:: SUPPLIED INFORMATION ::
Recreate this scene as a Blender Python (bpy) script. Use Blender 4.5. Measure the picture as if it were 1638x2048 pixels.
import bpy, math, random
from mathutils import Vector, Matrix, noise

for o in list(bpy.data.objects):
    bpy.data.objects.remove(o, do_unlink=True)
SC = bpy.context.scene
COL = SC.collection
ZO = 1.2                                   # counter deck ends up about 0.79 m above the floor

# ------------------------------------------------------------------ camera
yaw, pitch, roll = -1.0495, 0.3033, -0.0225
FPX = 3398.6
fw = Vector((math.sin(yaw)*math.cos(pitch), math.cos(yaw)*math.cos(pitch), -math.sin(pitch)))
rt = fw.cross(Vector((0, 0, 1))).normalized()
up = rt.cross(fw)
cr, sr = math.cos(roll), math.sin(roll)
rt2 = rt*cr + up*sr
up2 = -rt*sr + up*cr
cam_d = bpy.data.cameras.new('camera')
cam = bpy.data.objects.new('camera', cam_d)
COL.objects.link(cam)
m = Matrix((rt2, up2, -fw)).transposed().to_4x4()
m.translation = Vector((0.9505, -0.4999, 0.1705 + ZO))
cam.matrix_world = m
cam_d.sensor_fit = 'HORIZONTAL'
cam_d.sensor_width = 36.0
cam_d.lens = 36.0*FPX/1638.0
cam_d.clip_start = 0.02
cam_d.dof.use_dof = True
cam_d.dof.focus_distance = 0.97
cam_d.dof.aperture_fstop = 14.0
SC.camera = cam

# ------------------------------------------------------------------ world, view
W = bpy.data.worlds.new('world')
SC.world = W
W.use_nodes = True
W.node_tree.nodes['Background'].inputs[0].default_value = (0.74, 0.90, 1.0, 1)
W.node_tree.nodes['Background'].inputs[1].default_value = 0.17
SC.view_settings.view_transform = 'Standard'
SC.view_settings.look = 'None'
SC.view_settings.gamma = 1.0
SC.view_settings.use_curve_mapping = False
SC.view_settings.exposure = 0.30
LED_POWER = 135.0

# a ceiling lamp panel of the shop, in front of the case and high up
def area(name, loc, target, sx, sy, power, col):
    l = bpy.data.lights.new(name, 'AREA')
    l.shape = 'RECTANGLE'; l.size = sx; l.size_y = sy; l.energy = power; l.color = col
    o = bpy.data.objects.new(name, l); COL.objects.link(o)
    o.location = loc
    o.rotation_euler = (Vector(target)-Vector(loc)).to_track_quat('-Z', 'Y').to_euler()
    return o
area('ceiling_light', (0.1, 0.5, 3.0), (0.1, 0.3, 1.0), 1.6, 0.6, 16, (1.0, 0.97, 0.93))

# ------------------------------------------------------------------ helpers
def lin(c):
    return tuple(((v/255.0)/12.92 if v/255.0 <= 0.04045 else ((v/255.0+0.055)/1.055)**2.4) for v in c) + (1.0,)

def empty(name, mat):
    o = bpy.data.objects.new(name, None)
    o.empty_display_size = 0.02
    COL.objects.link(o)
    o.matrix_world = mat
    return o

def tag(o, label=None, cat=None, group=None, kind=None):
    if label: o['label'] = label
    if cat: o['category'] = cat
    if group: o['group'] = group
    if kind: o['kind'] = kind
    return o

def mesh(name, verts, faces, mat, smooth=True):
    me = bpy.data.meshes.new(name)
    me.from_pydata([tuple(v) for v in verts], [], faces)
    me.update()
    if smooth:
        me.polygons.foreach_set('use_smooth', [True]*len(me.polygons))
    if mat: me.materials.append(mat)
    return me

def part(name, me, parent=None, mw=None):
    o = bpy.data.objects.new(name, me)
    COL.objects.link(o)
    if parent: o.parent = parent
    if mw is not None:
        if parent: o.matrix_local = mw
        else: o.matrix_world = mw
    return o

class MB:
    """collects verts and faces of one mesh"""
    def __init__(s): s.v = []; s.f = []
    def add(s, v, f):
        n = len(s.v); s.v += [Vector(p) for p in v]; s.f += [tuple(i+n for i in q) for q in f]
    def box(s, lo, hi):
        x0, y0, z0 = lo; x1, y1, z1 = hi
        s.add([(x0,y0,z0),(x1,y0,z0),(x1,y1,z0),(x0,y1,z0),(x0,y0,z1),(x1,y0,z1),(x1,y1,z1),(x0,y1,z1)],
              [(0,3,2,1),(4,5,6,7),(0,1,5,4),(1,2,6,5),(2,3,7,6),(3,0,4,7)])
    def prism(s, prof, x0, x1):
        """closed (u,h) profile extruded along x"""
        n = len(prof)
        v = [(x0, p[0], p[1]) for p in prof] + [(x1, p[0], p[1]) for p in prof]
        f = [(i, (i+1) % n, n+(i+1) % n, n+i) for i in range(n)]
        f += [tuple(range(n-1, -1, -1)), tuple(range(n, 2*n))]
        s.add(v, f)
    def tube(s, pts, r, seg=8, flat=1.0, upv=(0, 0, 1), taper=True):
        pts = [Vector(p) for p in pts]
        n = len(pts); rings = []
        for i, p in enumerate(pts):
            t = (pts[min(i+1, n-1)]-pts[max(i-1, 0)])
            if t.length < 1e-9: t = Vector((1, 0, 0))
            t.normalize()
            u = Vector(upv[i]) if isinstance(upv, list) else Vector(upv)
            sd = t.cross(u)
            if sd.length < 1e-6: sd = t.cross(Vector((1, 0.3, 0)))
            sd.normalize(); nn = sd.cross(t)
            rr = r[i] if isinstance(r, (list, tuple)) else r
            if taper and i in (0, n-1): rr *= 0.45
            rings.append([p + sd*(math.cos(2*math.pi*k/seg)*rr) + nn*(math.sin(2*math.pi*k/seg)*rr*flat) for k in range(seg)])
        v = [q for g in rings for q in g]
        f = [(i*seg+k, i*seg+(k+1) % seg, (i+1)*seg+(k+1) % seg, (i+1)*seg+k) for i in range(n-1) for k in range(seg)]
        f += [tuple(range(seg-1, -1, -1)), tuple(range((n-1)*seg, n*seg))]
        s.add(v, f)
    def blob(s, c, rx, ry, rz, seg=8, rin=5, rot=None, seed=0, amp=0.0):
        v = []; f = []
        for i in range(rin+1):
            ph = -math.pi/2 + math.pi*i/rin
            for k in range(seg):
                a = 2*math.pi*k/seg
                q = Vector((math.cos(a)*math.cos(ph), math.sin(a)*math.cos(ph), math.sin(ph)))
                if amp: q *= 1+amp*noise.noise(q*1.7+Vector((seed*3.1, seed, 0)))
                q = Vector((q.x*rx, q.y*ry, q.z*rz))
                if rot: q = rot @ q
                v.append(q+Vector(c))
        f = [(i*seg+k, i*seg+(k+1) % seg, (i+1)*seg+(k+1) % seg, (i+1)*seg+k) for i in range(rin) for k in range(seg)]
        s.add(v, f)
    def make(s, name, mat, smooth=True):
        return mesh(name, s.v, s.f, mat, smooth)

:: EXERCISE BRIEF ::
Go through the listing and print each line exactly as it appears.

:: ANSWER TO THE EXERCISE ::
Recreate this scene as a Blender Python (bpy) script. Use Blender 4.5. Measure the picture as if it were 1638x2048 pixels.
import bpy, math, random
from mathutils import Vector, Matrix, noise

for o in list(bpy.data.objects):
    bpy.data.objects.remove(o, do_unlink=True)
SC = bpy.context.scene
COL = SC.collection
ZO = 1.2                                   # counter deck ends up about 0.79 m above the floor

# ------------------------------------------------------------------ camera
yaw, pitch, roll = -1.0495, 0.3033, -0.0225
FPX = 3398.6
fw = Vector((math.sin(yaw)*math.cos(pitch), math.cos(yaw)*math.cos(pitch), -math.sin(pitch)))
rt = fw.cross(Vector((0, 0, 1))).normalized()
up = rt.cross(fw)
cr, sr = math.cos(roll), math.sin(roll)
rt2 = rt*cr + up*sr
up2 = -rt*sr + up*cr
cam_d = bpy.data.cameras.new('camera')
cam = bpy.data.objects.new('camera', cam_d)
COL.objects.link(cam)
m = Matrix((rt2, up2, -fw)).transposed().to_4x4()
m.translation = Vector((0.9505, -0.4999, 0.1705 + ZO))
cam.matrix_world = m
cam_d.sensor_fit = 'HORIZONTAL'
cam_d.sensor_width = 36.0
cam_d.lens = 36.0*FPX/1638.0
cam_d.clip_start = 0.02
cam_d.dof.use_dof = True
cam_d.dof.focus_distance = 0.97
cam_d.dof.aperture_fstop = 14.0
SC.camera = cam

# ------------------------------------------------------------------ world, view
W = bpy.data.worlds.new('world')
SC.world = W
W.use_nodes = True
W.node_tree.nodes['Background'].inputs[0].default_value = (0.74, 0.90, 1.0, 1)
W.node_tree.nodes['Background'].inputs[1].default_value = 0.17
SC.view_settings.view_transform = 'Standard'
SC.view_settings.look = 'None'
SC.view_settings.gamma = 1.0
SC.view_settings.use_curve_mapping = False
SC.view_settings.exposure = 0.30
LED_POWER = 135.0

# a ceiling lamp panel of the shop, in front of the case and high up
def area(name, loc, target, sx, sy, power, col):
    l = bpy.data.lights.new(name, 'AREA')
    l.shape = 'RECTANGLE'; l.size = sx; l.size_y = sy; l.energy = power; l.color = col
    o = bpy.data.objects.new(name, l); COL.objects.link(o)
    o.location = loc
    o.rotation_euler = (Vector(target)-Vector(loc)).to_track_quat('-Z', 'Y').to_euler()
    return o
area('ceiling_light', (0.1, 0.5, 3.0), (0.1, 0.3, 1.0), 1.6, 0.6, 16, (1.0, 0.97, 0.93))

# ------------------------------------------------------------------ helpers
def lin(c):
    return tuple(((v/255.0)/12.92 if v/255.0 <= 0.04045 else ((v/255.0+0.055)/1.055)**2.4) for v in c) + (1.0,)

def empty(name, mat):
    o = bpy.data.objects.new(name, None)
    o.empty_display_size = 0.02
    COL.objects.link(o)
    o.matrix_world = mat
    return o

def tag(o, label=None, cat=None, group=None, kind=None):
    if label: o['label'] = label
    if cat: o['category'] = cat
    if group: o['group'] = group
    if kind: o['kind'] = kind
    return o

def mesh(name, verts, faces, mat, smooth=True):
    me = bpy.data.meshes.new(name)
    me.from_pydata([tuple(v) for v in verts], [], faces)
    me.update()
    if smooth:
        me.polygons.foreach_set('use_smooth', [True]*len(me.polygons))
    if mat: me.materials.append(mat)
    return me

def part(name, me, parent=None, mw=None):
    o = bpy.data.objects.new(name, me)
    COL.objects.link(o)
    if parent: o.parent = parent
    if mw is not None:
        if parent: o.matrix_local = mw
        else: o.matrix_world = mw
    return o

class MB:
    """collects verts and faces of one mesh"""
    def __init__(s): s.v = []; s.f = []
    def add(s, v, f):
        n = len(s.v); s.v += [Vector(p) for p in v]; s.f += [tuple(i+n for i in q) for q in f]
    def box(s, lo, hi):
        x0, y0, z0 = lo; x1, y1, z1 = hi
        s.add([(x0,y0,z0),(x1,y0,z0),(x1,y1,z0),(x0,y1,z0),(x0,y0,z1),(x1,y0,z1),(x1,y1,z1),(x0,y1,z1)],
              [(0,3,2,1),(4,5,6,7),(0,1,5,4),(1,2,6,5),(2,3,7,6),(3,0,4,7)])
    def prism(s, prof, x0, x1):
        """closed (u,h) profile extruded along x"""
        n = len(prof)
        v = [(x0, p[0], p[1]) for p in prof] + [(x1, p[0], p[1]) for p in prof]
        f = [(i, (i+1) % n, n+(i+1) % n, n+i) for i in range(n)]
        f += [tuple(range(n-1, -1, -1)), tuple(range(n, 2*n))]
        s.add(v, f)
    def tube(s, pts, r, seg=8, flat=1.0, upv=(0, 0, 1), taper=True):
        pts = [Vector(p) for p in pts]
        n = len(pts); rings = []
        for i, p in enumerate(pts):
            t = (pts[min(i+1, n-1)]-pts[max(i-1, 0)])
            if t.length < 1e-9: t = Vector((1, 0, 0))
            t.normalize()
            u = Vector(upv[i]) if isinstance(upv, list) else Vector(upv)
            sd = t.cross(u)
            if sd.length < 1e-6: sd = t.cross(Vector((1, 0.3, 0)))
            sd.normalize(); nn = sd.cross(t)
            rr = r[i] if isinstance(r, (list, tuple)) else r
            if taper and i in (0, n-1): rr *= 0.45
            rings.append([p + sd*(math.cos(2*math.pi*k/seg)*rr) + nn*(math.sin(2*math.pi*k/seg)*rr*flat) for k in range(seg)])
        v = [q for g in rings for q in g]
        f = [(i*seg+k, i*seg+(k+1) % seg, (i+1)*seg+(k+1) % seg, (i+1)*seg+k) for i in range(n-1) for k in range(seg)]
        f += [tuple(range(seg-1, -1, -1)), tuple(range((n-1)*seg, n*seg))]
        s.add(v, f)
    def blob(s, c, rx, ry, rz, seg=8, rin=5, rot=None, seed=0, amp=0.0):
        v = []; f = []
        for i in range(rin+1):
            ph = -math.pi/2 + math.pi*i/rin
            for k in range(seg):
                a = 2*math.pi*k/seg
                q = Vector((math.cos(a)*math.cos(ph), math.sin(a)*math.cos(ph), math.sin(ph)))
                if amp: q *= 1+amp*noise.noise(q*1.7+Vector((seed*3.1, seed, 0)))
                q = Vector((q.x*rx, q.y*ry, q.z*rz))
                if rot: q = rot @ q
                v.append(q+Vector(c))
        f = [(i*seg+k, i*seg+(k+1) % seg, (i+1)*seg+(k+1) % seg, (i+1)*seg+k) for i in range(rin) for k in range(seg)]
        s.add(v, f)
    def make(s, name, mat, smooth=True):
        return mesh(name, s.v, s.f, mat, smooth)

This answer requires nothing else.